The Bluebell Railway is delighted to announce that its application to the Heritage Lottery Fund (HLF) for the ASH (Accessible Steam Heritage) project has been awarded a £1.1million grant to revitalise the way the Bluebell Railway exhibits its locomotives.

Bluebell Railway Press Release

ASH Appeal   The Press release giving full details
of the award is here.

The Proposal

The proposal is to create, as part of a wider visitor experience within the existing Running Shed, a new exhibition designed to engage visitors in the working, running and maintenance of steam locomotives that will significantly add to what is available for visitors at Sheffield Park station.

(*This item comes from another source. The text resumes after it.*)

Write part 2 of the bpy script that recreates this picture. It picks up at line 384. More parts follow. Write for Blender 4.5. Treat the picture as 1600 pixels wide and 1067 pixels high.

The exhibition will explain how locomotives work by encouraging visitors to operate hands-on, electro-mechanical interactives showing the principles of steam power and transmission. The intention is to provide engaging displays that help foster an interest in science and technology.

The technology-based displays will complement the existing museum, which tells the story of the Bluebell Railway from a mainly historical viewpoint.

The “Wow” Factor

The “wow” factor will be achieved by dramatic displays, such as a full-size replica locomotive cab (based on Stepney, the A1X Terrier Class locomotive and as featured in one of the Reverend W. Awdry’s Thomas the Tank Engine series of books) with glowing firebox, working pull-cords, gauges and levers - and with the added attraction of an authentic, video-based travel experience - will provide a ‘must see’ exhibit, particularly for younger visitors.   Stepney drawing

One of the locomotives will be adapted to run on a Rolling Road allowing visitors to view moving wheels, piston rods and crankshafts without steam power and, therefore, on a regular basis. Video cameras and mirrors provide views of the working locomotive from underneath. A protective barrier doubles as an interpretative display with graphics and screens.

Improved Access

There will be an impressive collection of up to eight static locomotives and operational locomotives being maintained are usually viewable and are interpreted using (moveable and changeable) platform display pods, all of which contain graphics and, some, touchscreen information and video.

Raised platforms allow footplate access to some of the locomotives and a section of platform is to be extended between an engine and tender to allow disabled visitors, including wheelchair-users, to experience an engine cab.